The one and only Sam MG...

As a man who identifies as a Socialist, I’ve always been very sympathetic to miners and their plights over the last 30/40 years. Whilst I could, and almost always do, spew anti-Thatcher rhetoric for hours on end, I’ve decided that the sanctity of this blog would instead profit from what Black Company actually did at the Miners Memorial Service on October 8th, and nothing to do with how privatizing and ultimately ending Britain’s main and highly profitable export industries means that growth won’t ever go above 2.5% in my lifetime!

Since (I believe) April, Black Company have been devising, writing, rehearsing and performing ‘Remember the Oaks’, an original piece dedicated to those who were involved in the tragedy at the Oaks Colliery in Barnsley, the worst mining disaster to have ever taken place on English soil, and the second worst on British land after the horrors of the Senghenydd Colliery Disaster in Wales. The piece focused on the families of those affected by the disaster, and how as time passes on – in its unstoppable fashion – it’s important to never forget your history and to never take anything for granted. Money generated from our performances were donated to those campaigning for a statue to commemorate the disaster; a beautiful statue, waiting to be cast in bronze, of a mother and her child rushing to the disaster only moments after it has happened. After a couple of very impressive performances at The Lamproom Theatre in Barnsley and at the HQ of the National Union of Mineworkers, we were asked to do a final (well, is anything ever final?) performance at the Miners Memorial Service at Wakefield Cathedral.

We spent weeks trimming the performance down, taking it from an hour long story to a shorter piece of information about disasters in the Yorkshire area; mainly The Oaks and Lofthouse. Lines were spread equally and power put into all of them, everyone in the Cathedral united in the singular cause of memory for what all of those workers did for us, for their families, for themselves.

Having never performed in a Cathedral before myself, having to adapt to the space – as opposed to that of a theatre – was a welcome challenge. We spent around an hour making changes before the Service, and ultimately is was a task that bettered me as a performer for it. They’re always spacious and echo’s ring around, so projection was something I made a mental note to focus on throughout the piece. It’s fun seeing what an unusual performance space can teach you as an actor.

Performing in dedication of the Miners has been something I’ve revelled in. Not only do they deserve everything we can do, but they deserve us to put everything into it as well; something Black Company did with unrivalled will.

But, as Remember the Oaks taught us, time continues to move in its own man-made and surreal fashion, and merely 4 days after, we began to devise our Christmas show; The Snow Princess.

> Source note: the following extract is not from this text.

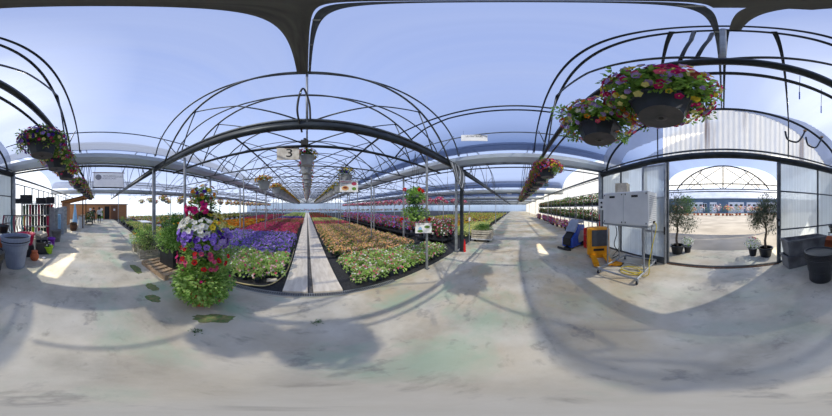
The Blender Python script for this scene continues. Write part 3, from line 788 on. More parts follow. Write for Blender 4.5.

Now, of course I could explain The Snow Princess to you in its entirety, detailing the physical pieces we created on Thursday night and their metaphorical, symbolic and abstract meanings; but of course, why would I deny you the pleasure of doing that yourself on the 7th and 8th of December, only at the Phoenix Theatre in Castleford?

On a final note, National Theatre Connections has begun to come back into my life this week. Not that you care, but I couldn’t make the auditions next Saturday, and so instead auditioned on Friday night. Last year, Connections was an experience that taught me the most as an actor that I have ever learnt over the duration of a show. With a cast of some of my best friends I enjoyed the process an insurmountable sum; and I cannot wait to get back into it this year.

Whilst this year’s play – Three ­– takes on a radically different tone to Eclipse, would I be able to call myself an actor if I couldn’t say this was something I didn’t welcome into my art?

So I realise this blog has talked about mainly everything and anything, but if I could leave it on any note, it would be this; acting is an unmatchable art form, pay money to see us perform, and Thatcher was the devil.